Output nothing but the lines from the one with "Generate a Blender" through the one with "return np.array((d[0] * k, d[1] * k, z))", including both. Leave the pictures out of the copy.

Data for the task:
--- start ---

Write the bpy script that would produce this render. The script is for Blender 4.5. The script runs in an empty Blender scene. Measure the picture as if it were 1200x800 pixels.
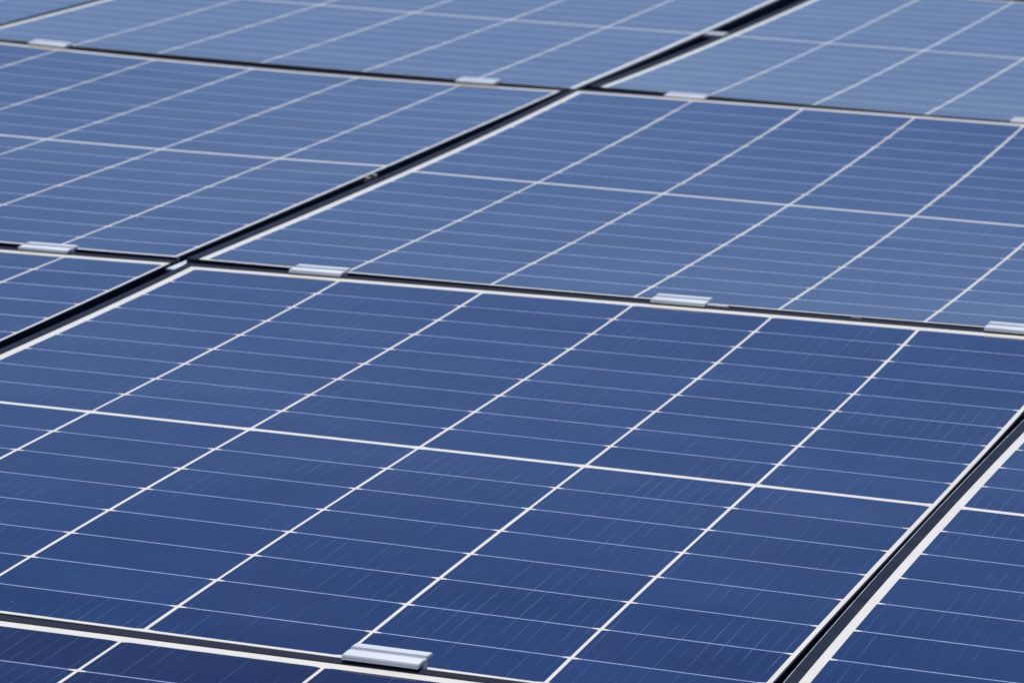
import bpy, bmesh, math, random
from mathutils import Vector, Matrix

# ---------------------------------------------------------------------------
# A field of framed solar modules, measured panel by panel (millimetre offsets,
# tilt and the slight bow of the glass), with their clamps, rails and roof deck.
# ---------------------------------------------------------------------------
PANEL_SHAPE = {
    'M': [0.0, 0.0, 0.0, 0.0, -0.0, 0.0, -0.98, -0.09, 5.63, 7.17, -6.73, 3.77, 1.16, 5.34, 1.42, -1.07, -3.26, -2.02, 2.32, 6.08, -16.76, -6.53, -8.18, -2.17, 3.1, -1.61, -2.3, 8.17, 0.09, 2.34],
    'R': [-9.93, -53.8, -5.57, -4.39, 2.81, -0.61, 0.08, 10.28, -1.31, 1.27, -7.49, -2.45, 2.42, 4.26, 1.68, 1.32, 0.0, 1.26, -1.47, -13.87, -6.71, 2.26, 2.92, 0.6, 0.22, -2.82, -1.35, 0.0, -0.88, 4.44],
    'Q': [-3.6, -18.06, -14.19, 0.74, 2.17, -10.45, 6.68, 2.82, -0.03, 0.19, 0.0, 2.73, 1.21, -1.71, 0.8, 6.83, -10.37, 0.71, -0.67, -7.81, -14.46, 0.0, 2.75, 1.22, 0.37, 3.56, -3.82, -2.75, 0.36, -1.57],
    'L': [4.96, 4.93, -14.57, -1.69, 0.3, -10.66, 4.77, 1.22, 1.92, 0.64, 0.0, 0.0, 0.0, 0.0, 0.0, 13.63, -13.49, 0.27, 0.0, 3.03, 0.0, 0.0, 0.0, 0.0, 0.0, 0.0, 10.66, -8.35, 1.02, 0.84],
    'P': [-17.59, -79.4, 16.52, 1.32, -0.48, -7.53, 1.65, -11.28, -0.09, 1.34, 1.77, -2.63, 0.0, 0.0, 0.0, 0.0, 0.0, -0.14, 0.32, 0.0, 0.0, -1.21, 3.45, 0.0, 0.0, 0.0, 0.0, 0.0, -0.14, 1.67],
    'N': [4.75, 95.11, -4.08, 4.03, -0.09, -3.05, -0.78, 4.03, -0.21, 0.53, 0.0, 0.0, -0.24, 0.25, 0.96, 0.0, 0.0, 0.12, 0.0, -0.76, 0.0, 0.0, 0.0, -0.22, 0.25, 0.96, 0.0, 0.0, -0.12, -0.08],
    'S': [10.6, -31.1, -6.25, -5.75, 3.3, -10.74, -0.48, 4.69, 0.76, -1.11, 6.83, -1.46, -4.04, -1.26, 0.0, 0.0, 0.0, -0.14, 0.28, 1.58, 3.04, 0.0, 0.77, 1.94, -0.21, 0.0, 0.0, 0.0, -0.38, -0.07],
    'T': [-4.79, -7.33, -14.0, -2.67, 1.21, 3.28, 2.37, 3.17, 1.6, -0.5, -1.33, 9.69, -13.44, -5.0, 1.26, 9.25, -0.43, 0.0, -0.21, 0.0, -2.54, -4.55, -2.74, -0.9, -0.32, 4.21, 0.0, 4.14, 0.11, -0.4],
    'V': [2, 0, -30, 0, 0, 0, 0, 0, 0, 0, 0, 0, 0, 0, 0, 0, 0, 0, 0, 0, 0, 0, 0, 0, 0, 0, 0, 0, 0, 0],
    'W': [0, 60, -12, 0, 0, 0, 0, 0, 0, 0, 0, 0, 0, 0, 0, 0, 0, 0, 0, 0, 0, 0, 0, 0, 0, 0, 0, 0, 0, 0],
}
CAM_F = 4899.9999999999945
CAM_C = [1.31497, -4.04028, 0.99369]
CAM_R = [[0.954566, 0.295279, 0.040167], [0.097384, -0.181711, -0.978518], [-0.281637, 0.937972, -0.202211]]
GRID = {'M': (0, 0), 'R': (0, 1), 'Q': (-1, 1), 'L': (-1, 0), 'P': (1, 0), 'N': (0, -1),
        'S': (0, 2), 'T': (-1, 2), 'V': (-2, 2), 'W': (0, 3)}
ROWS_LOW = {'M': 8}
PX, PY, TG = .184, .0925, .016          # cell pitch across, down, and centre gap
PITCH_X, PITCH_Y = 1.162, 1.755
M_LEFT, M_RIGHT, M_FAR, M_NEAR = .0115, .0105, .0165, .012
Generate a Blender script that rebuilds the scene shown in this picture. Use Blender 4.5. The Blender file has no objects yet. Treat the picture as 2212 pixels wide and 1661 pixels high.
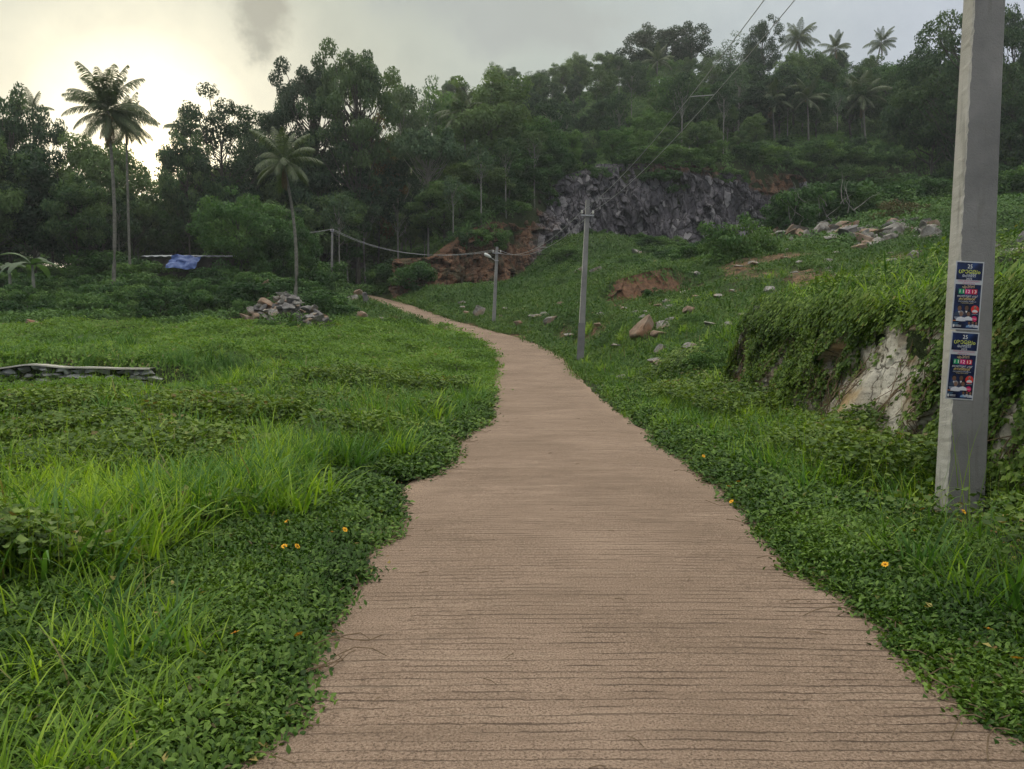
import bpy, math, random
import numpy as np
from mathutils import Vector, Matrix, Euler

SC = bpy.context.scene
COL = SC.collection
R = math.radians
# ---------------------------------------------------------------- camera
FPX = 1600.0
CAMZ = 1.55
PITCH = math.atan(90.0 / FPX)
cam_d = bpy.data.cameras.new("camera")
cam = bpy.data.objects.new("camera", cam_d)
COL.objects.link(cam)
cam.location = (0, 0, CAMZ)
cam.rotation_euler = (R(90) - PITCH, 0, 0)
cam_d.sensor_width = 36.0
cam_d.lens = 36.0 * FPX / 2212.0
cam_d.clip_start = 0.05
cam_d.clip_end = 3000
SC.camera = cam
CS, SN = math.cos(PITCH), math.sin(PITCH)


def P(px, py, Y):
    """point at forward distance Y seen at (px,py) of the 2212x1661 photograph"""
    dx, dy = (px - 1106) / FPX, (830.5 - py) / FPX
    d = (dx, CS + dy * SN, -SN + dy * CS)
    k = Y / d[1]
    return np.array((d[0] * k, Y, CAMZ + d[2] * k))


def PZ(px, py, z=0.0):
    dx, dy = (px - 1106) / FPX, (830.5 - py) / FPX
    d = (dx, CS + dy * SN, -SN + dy * CS)
    k = (z - CAMZ) / d[2]
    return np.array((d[0] * k, d[1] * k, z))


# ---------------------------------------------------------------- world, sun, exposure
SUN_AZ, SUN_EL = R(-25.7), R(12.5)   # azimuth from +Y towards +X
sun_dir = Vector((math.sin(SUN_AZ) * math.cos(SUN_EL), math.cos(SUN_AZ) * math.cos(SUN_EL), math.sin(SUN_EL)))
w = bpy.data.worlds.new("World")
SC.world = w
w.use_nodes = True
nt = w.node_tree
nt.nodes.clear()


class NB:
    def __init__(s, nt): s.nt = nt
    def n(s, typ, ins=None, **kw):
        nd = s.nt.nodes.new(typ)
        for k, v in kw.items(): setattr(nd, k, v)
        for k, v in (ins or {}).items():
            if isinstance(v, bpy.types.NodeSocket): s.nt.links.new(v, nd.inputs[k])
            else: nd.inputs[k].default_value = v
        return nd
    def m(s, op, a, b=0.0, c=None, clamp=False):
        ins = {0: a, 1: b}
        if c is not None: ins[2] = c
        return s.n('ShaderNodeMath', ins, operation=op, use_clamp=clamp).outputs[0]
    def mix(s, f, a, b, mode='MIX'):
        nd = s.n('ShaderNodeMix', data_type='RGBA', blend_type=mode)
        for k, v in ((0, f), (6, a), (7, b)):
            if isinstance(v, bpy.types.NodeSocket): s.nt.links.new(v, nd.inputs[k])
            else: nd.inputs[k].default_value = v if k == 0 else (*v, 1)
        return nd.outputs[2]
    def ramp(s, f, stops, interp='LINEAR'):
        nd = s.n('ShaderNodeValToRGB', {0: f})
        cr = nd.color_ramp; cr.interpolation = interp
        while len(cr.elements) < len(stops): cr.elements.new(0.5)
        for e, (p, c) in zip(cr.elements, stops):
            e.position = p; e.color = (*c, 1) if len(c) == 3 else c
        return nd.outputs[0]
    def ss(s, x, a, b):
        nd = s.n('ShaderNodeMapRange', {0: x, 1: a, 2: b, 3: 0.0, 4: 1.0}, interpolation_type='SMOOTHSTEP')
        return nd.outputs[0]


b = NB(nt)
tc = b.n('ShaderNodeTexCoord').outputs['Generated']
vec = b.n('ShaderNodeVectorMath', {0: tc}, operation='NORMALIZE').outputs[0]
sky = b.n('ShaderNodeTexSky', sky_type='NISHITA', sun_disc=False, sun_elevation=SUN_EL,
          sun_rotation=SUN_AZ, altitude=0, air_density=1.6, dust_density=4.0, ozone_density=1.5)
SKY_STR = 0.105
base = b.n('ShaderNodeVectorMath', {0: sky.outputs[0], 3: 1.0}, operation='SCALE').outputs[0]
# thin high veil that evens the sky out, warm near the sun and blue-grey away from it
dt = b.n('ShaderNodeVectorMath', {0: vec, 1: tuple(sun_dir)}, operation='DOT_PRODUCT').outputs['Value']
ang = b.m('ARCCOSINE', b.m('MINIMUM', dt, 0.9999))
angd = b.m('MULTIPLY', ang, 57.2958 / 90.0)
veil = b.ramp(angd, [(0.0, (26.0, 22.0, 14.0)), (0.03, (12.5, 11.6, 8.6)), (0.09, (5.2, 5.2, 4.3)), (0.17, (3.0, 3.25, 2.85)),
                     (0.32, (3.2, 3.55, 3.3)), (0.62, (3.4, 3.7, 4.25)), (1.0, (3.0, 3.2, 3.8))])
skyc = b.mix(0.965, base, veil)
# upper dome, out of view, brightened as an added fill for the ground
hi = b.ss(b.n('ShaderNodeSeparateXYZ', {0: vec}).outputs[2], 0.50, 0.80)
skyc = b.mix(hi, skyc, (13.2, 12.8, 11.6))
# clouds: noise-broken banks placed by direction on the dome
sx = b.n('ShaderNodeSeparateXYZ', {0: vec}).outputs
az = b.m('ARCTAN2', sx[0], sx[1])
el = b.m('ARCSINE', sx[2])
nz = b.n('ShaderNodeTexNoise', {'Vector': vec, 'Scale': 7.0, 'Detail': 6.0, 'Roughness': 0.55}).outputs[0]
nz2 = b.n('ShaderNodeTexNoise', {'Vector': vec, 'Scale': 14.0, 'Detail': 7.0, 'Roughness': 0.62}).outputs[0]


def cloud(azd, eld, ra, re, amp=1.3):
    da = b.m('DIVIDE', b.m('SUBTRACT', az, R(azd)), R(ra))
    de = b.m('DIVIDE', b.m('SUBTRACT', el, R(eld)), R(re))
    r = b.m('SQRT', b.m('ADD', b.m('MULTIPLY', da, da), b.m('MULTIPLY', de, de)))
    r = b.m('ADD', r, b.m('MULTIPLY', b.m('SUBTRACT', nz, 0.5), -amp * 1.6))
    r = b.m('ADD', r, b.m('MULTIPLY', b.m('SUBTRACT', nz2, 0.5), -amp * 1.9))
    return b.m('SUBTRACT', 1.0, b.ss(r, 0.25, 1.2))


skyc = b.mix(1.0, skyc, b.n('ShaderNodeCombineXYZ', {0: b.m('ADD', .80, b.m('MULTIPLY', nz2, .40)), 1: b.m('ADD', .81, b.m('MULTIPLY', nz2, .38)), 2: b.m('ADD', .84, b.m('MULTIPLY', nz2, .32))}).outputs[0], 'MULTIPLY')
c1 = b.m('MAXIMUM', cloud(-18.6, 23.2, 2.4, 3.4), cloud(-19.4, 28.0, 5.6, 4.2))
c2 = b.m('MAXIMUM', cloud(2.5, 23.5, 9.5, 3.6, 0.9), cloud(-6.0, 24.6, 6.0, 3.0, 0.9))
c3 = b.m('MULTIPLY', cloud(24.0, 29.0, 16.0, 4.0, 1.0), 0.35)
skyc = b.mix(b.m('MULTIPLY', c1, 0.95), skyc, (2.8, 2.7, 2.2))
skyc = b.mix(b.m('MULTIPLY', c2, 0.85), skyc, (2.75, 2.9, 2.8))
skyc = b.mix(c3, skyc, (3.6, 3.4, 3.6))
bg = b.n('ShaderNodeBackground', {'Color': skyc, 'Strength': SKY_STR})
out = b.n('ShaderNodeOutputWorld')
nt.links.new(bg.outputs[0], out.inputs[0])

sl = bpy.data.lights.new("sun", 'SUN')
sl.energy = 2.6
sl.angle = R(3.0)
sl.color = (1.0, 0.86, 0.66)
sun = bpy.data.objects.new("sun", sl)
COL.objects.link(sun)
sun.location = (-40, 80, 60)
sun.rotation_euler = sun_dir.to_track_quat('Z', 'Y').to_euler()

SC.view_settings.view_transform = 'Standard'
SC.view_settings.look = 'None'
SC.view_settings.exposure = 0.58
SC.view_settings.gamma = 1
cy = SC.cycles
cy.use_denoising = True
cy.max_bounces = 5
cy.diffuse_bounces = 3
cy.glossy_bounces = 2
cy.transmission_bounces = 3
cy.volume_bounces = 0
cy.transparent_max_bounces = 4
cy.use_adaptive_sampling = True
cy.adaptive_threshold = 0.02
cy.caustics_reflective = False
cy.caustics_refractive = False


# ---------------------------------------------------------------- numpy helpers
def hash2(ix, iy, seed):
    n = (ix.astype(np.int64) * 374761393 + iy.astype(np.int64) * 668265263 + seed * 974634777) & 0x7fffffff
    n = ((n ^ (n >> 13)) * 1274126177) & 0x7fffffff
    n = n ^ (n >> 16)
    return (n & 0xffffff) / float(0xffffff)


def vnoise(x, y, seed=0):
    ix, iy = np.floor(x), np.floor(y)
    fx, fy = x - ix, y - iy
    fx = fx * fx * (3 - 2 * fx); fy = fy * fy * (3 - 2 * fy)
    a = hash2(ix, iy, seed); b_ = hash2(ix + 1, iy, seed)
    c = hash2(ix, iy + 1, seed); d = hash2(ix + 1, iy + 1, seed)
    return (a * (1 - fx) + b_ * fx) * (1 - fy) + (c * (1 - fx) + d * fx) * fy


def fbm(x, y, seed=0, octv=4, rough=0.5):
    x = np.asarray(x, float); y = np.asarray(y, float)
    s = 0; a = 1; t = 0
    for i in range(octv):
        s = s + a * vnoise(x * 2 ** i + 17.3 * i, y * 2 ** i - 9.1 * i, seed + i); t += a; a *= rough
    return s / t


def sst(x, a, b_):
    t = np.clip((x - a) / (b_ - a), 0, 1)
    return t * t * (3 - 2 * t)


def mesh_obj(name, verts, faces, mat, parent=None, attr=None, smooth=False, link=True, mats=None, mi=None):
    """faces: (n,4) or (n,3) array, or list of mixed polygons"""
    me = bpy.data.meshes.new(name)
    verts = np.asarray(verts, np.float32)
    if isinstance(faces, np.ndarray):
        k = faces.shape[1]
        me.vertices.add(len(verts)); me.vertices.foreach_set('co', verts.ravel())
        me.loops.add(faces.size); me.loops.foreach_set('vertex_index', faces.astype(np.int32).ravel())
        me.polygons.add(len(faces))
        me.polygons.foreach_set('loop_start', np.arange(0, faces.size, k, dtype=np.int32))
        me.polygons.foreach_set('loop_total', np.full(len(faces), k, np.int32))
        me.update(calc_edges=True)
    else:
        me.from_pydata([tuple(map(float, v)) for v in verts], [], [tuple(int(i) for i in f) for f in faces])
    if attr is not None:
        a = me.attributes.new('v', 'FLOAT', 'POINT'); a.data.foreach_set('value', np.asarray(attr, np.float32))
    if mats:
        for m_ in mats: me.materials.append(m_)
        if mi is not None: me.polygons.foreach_set('material_index', np.asarray(mi, np.int32))
    elif mat: me.materials.append(mat)
    if smooth: me.polygons.foreach_set('use_smooth', np.ones(len(me.polygons), bool))
    me.validate(); me.update()
    o = bpy.data.objects.new(name, me)
    if link: COL.objects.link(o)
    if parent: o.parent = parent
    return o


def tag(o, label=None, cat=None, group=None, kind=None):
    if label: o['label'] = label
    if cat: o['category'] = cat
    if group: o['group'] = group
    if kind: o['kind'] = kind
    return o


def empty(name, loc, label, cat, group=None, rz=0):
    o = bpy.data.objects.new(name, None)
    COL.objects.link(o); o.location = tuple(map(float, loc)); o.rotation_euler = (0, 0, rz)
    o.empty_display_size = 0.2
    return tag(o, label, cat, group)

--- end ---

Full solution:
Generate a Blender script that rebuilds the scene shown in this picture. Use Blender 4.5. The Blender file has no objects yet. Treat the picture as 2212 pixels wide and 1661 pixels high.
import bpy, math, random
import numpy as np
from mathutils import Vector, Matrix, Euler

SC = bpy.context.scene
COL = SC.collection
R = math.radians
# ---------------------------------------------------------------- camera
FPX = 1600.0
CAMZ = 1.55
PITCH = math.atan(90.0 / FPX)
cam_d = bpy.data.cameras.new("camera")
cam = bpy.data.objects.new("camera", cam_d)
COL.objects.link(cam)
cam.location = (0, 0, CAMZ)
cam.rotation_euler = (R(90) - PITCH, 0, 0)
cam_d.sensor_width = 36.0
cam_d.lens = 36.0 * FPX / 2212.0
cam_d.clip_start = 0.05
cam_d.clip_end = 3000
SC.camera = cam
CS, SN = math.cos(PITCH), math.sin(PITCH)


def P(px, py, Y):
    """point at forward distance Y seen at (px,py) of the 2212x1661 photograph"""
    dx, dy = (px - 1106) / FPX, (830.5 - py) / FPX
    d = (dx, CS + dy * SN, -SN + dy * CS)
    k = Y / d[1]
    return np.array((d[0] * k, Y, CAMZ + d[2] * k))


def PZ(px, py, z=0.0):
    dx, dy = (px - 1106) / FPX, (830.5 - py) / FPX
    d = (dx, CS + dy * SN, -SN + dy * CS)
    k = (z - CAMZ) / d[2]
    return np.array((d[0] * k, d[1] * k, z))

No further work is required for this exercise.